Critical Role of Interfacial Sites between Nickel and CeO2 Support in Dry Reforming of Methane: Revisit of Reaction Mechanism and Origin of Stability

摘要

Dry reforming of methane (DRM) is one of the effective catalytic routes to utilize methane and carbon dioxide molecules. The supported Ni catalysts on lanthanide oxides show remarkable reactivities and stabilities in DRM. However, it remains inconclusive regarding the mechanism and origin of stability of supported Ni catalysts. In this work, first-principles density functional theory (DFT) calculations are performed to investigate the catalytic properties of CeO2-supported Ni-based catalyst. The reactivities of several sites including metal, support, interface, and vacancy on support and interface are evaluated on the same footing for the activation of reactants, CH4 and CO2. The distinct features revealed from comparisons provide the decisive proof to identify the active sites in DRM. Moreover, the different routes leading to the formation of products of H-2 and CO are described.
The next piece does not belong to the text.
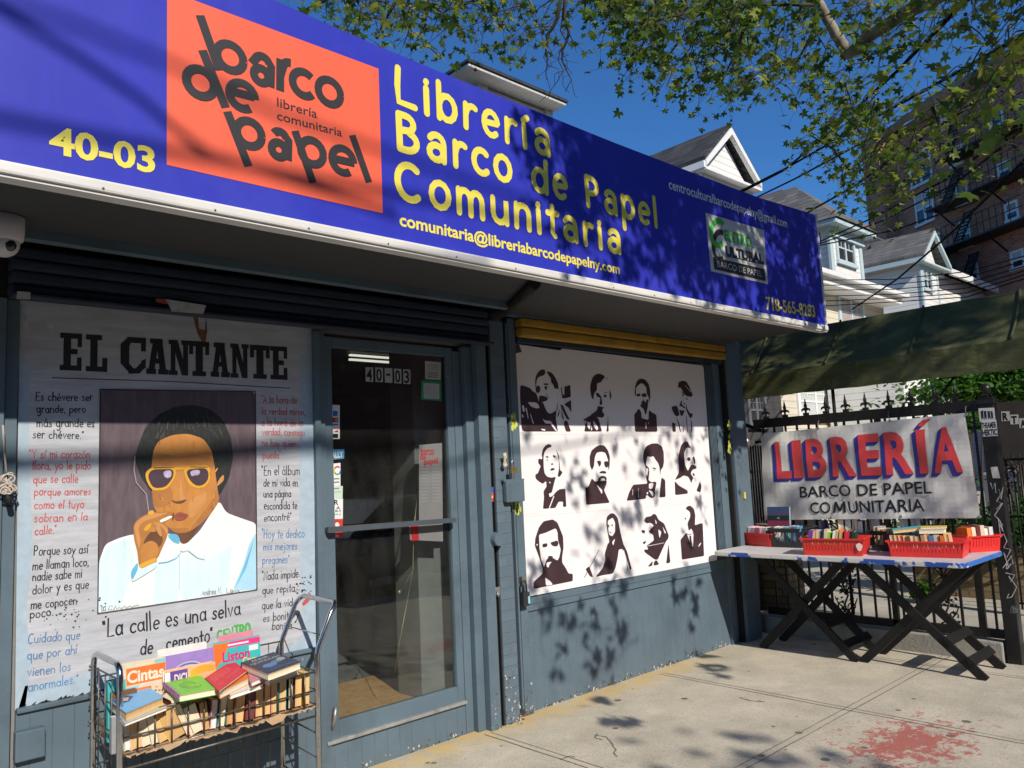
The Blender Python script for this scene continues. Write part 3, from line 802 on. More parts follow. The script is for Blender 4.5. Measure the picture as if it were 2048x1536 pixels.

Besides CO2 dissociation, CO is also possibly formed from the successive oxidation of CH*. The stability of catalysts is attributed to the facile elimination of cokes, which are mostly consumed by the interfacial oxygen. The calculations also indicate the inadequate description provided by the current accepted mechanism of supported Ni. Instead, an updated reaction mechanism is proposed, which is consistent with the experimental observations and underscores the importance of interface. The current work not only deepens the understanding of catalytic properties of supported Ni catalysts in DRM but also signifies the effectiveness of interface engineering for the improvement of catalytic performance.